Wielu zastanawia się także nad logiką działań Hamasu, na które wiadomo było, że Tel Aviv odpowie z całą siłą. A to będzie równoznaczne z kolejnymi bombardowaniami i zapewne ofensywą lądową. Niemniej Izrael, jak i wielu analityków przyznaje, że tej racjonalności na poziomie jednostek nie należy się doszukiwać. Dla bojowników Hamasu śmierć w świętej wojnie z rąk Izraela jest najwyższą formą poświęcenia i nie ważne czy poświęcenia tego dokonują sami bojownicy, czy cywile palestyńscy za których sprawę rzekomo walczy Hamas. Natomiast kierownictwo realizuje własną agendę prowadząc kampanię z przytulnych gabinetów w Katarze. Sam Hamas również otrzymuje poparcie z różnych zakątków globu, gdzie jego działania przedstawiane są jako uzasadnione.
Kwestia palestyńskiej niepodległości w ostatnich latach była na Zachodzie coraz przychylniej postrzegana. Przypomnijmy wśród młodych Demokratów w Stanach sympatia wobec Palestyny była wyższa, niż wobec Izraela. Jednak w konsekwencji terrorystycznych działań Hamasu, działania odwetowe Izraela uzyskują legitymację, którą stopniowo traciły. Masowa rzeź na uczestnikach koncertu muzycznego, czy chowających się w domach cywili, nie znajduje żadnego uzasadnienia i nie różni się u podstaw od rosyjskiego ludobójstwa w Buczy.

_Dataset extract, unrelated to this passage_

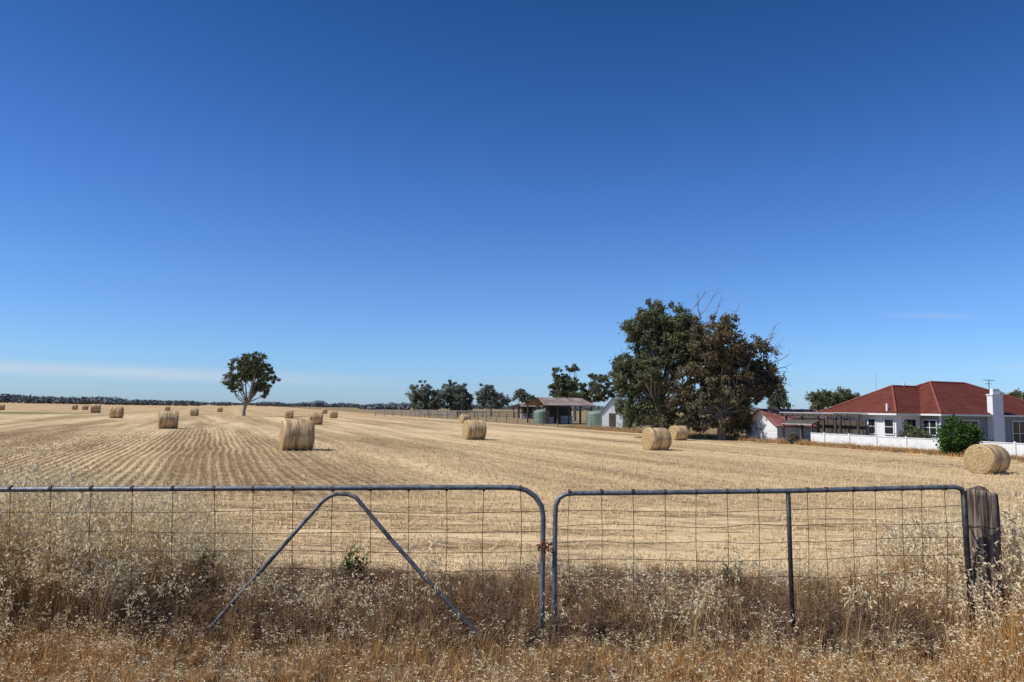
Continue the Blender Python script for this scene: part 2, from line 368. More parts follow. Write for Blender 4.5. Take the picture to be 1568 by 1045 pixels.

Stąd też widzimy próby części środowisk palestyńskich do rozdzielenia działań Hamasu i Palestyny jako państwa. Prezydent Palestyny, którego nie uznaje Hamas, Mahmmud Abbas powiedział: „Działania Hamasu nie reprezentują Palestyńczyków”. Rozróżnić dwa środowiska w swoich komunikatach próbują także Izraelczycy twierdząc, że ich ofensywa wymierzona jest w Hamas, nie Palestyńczyków. Jednak, skoro od lat trwa indoktrynacja Hamasu wśród najmłodszych Palestyńczyków, a sama Strefa Gazy jest odcięta od świata - czy mieli i mają możliwość wybrania innej drogi?
Poruszamy się w odcieniach szarości. Przemoc rodzi przemoc. Na razie obserwujemy ją na poziomie lokalnym, lecz gdy sprawy wymknął się spod kontroli, istnieje niezerowe prawdopodobieństwo, że zaobserwujemy kaskadę brutalnych wydarzeń na poziomie regionalnym, a nawet światowym.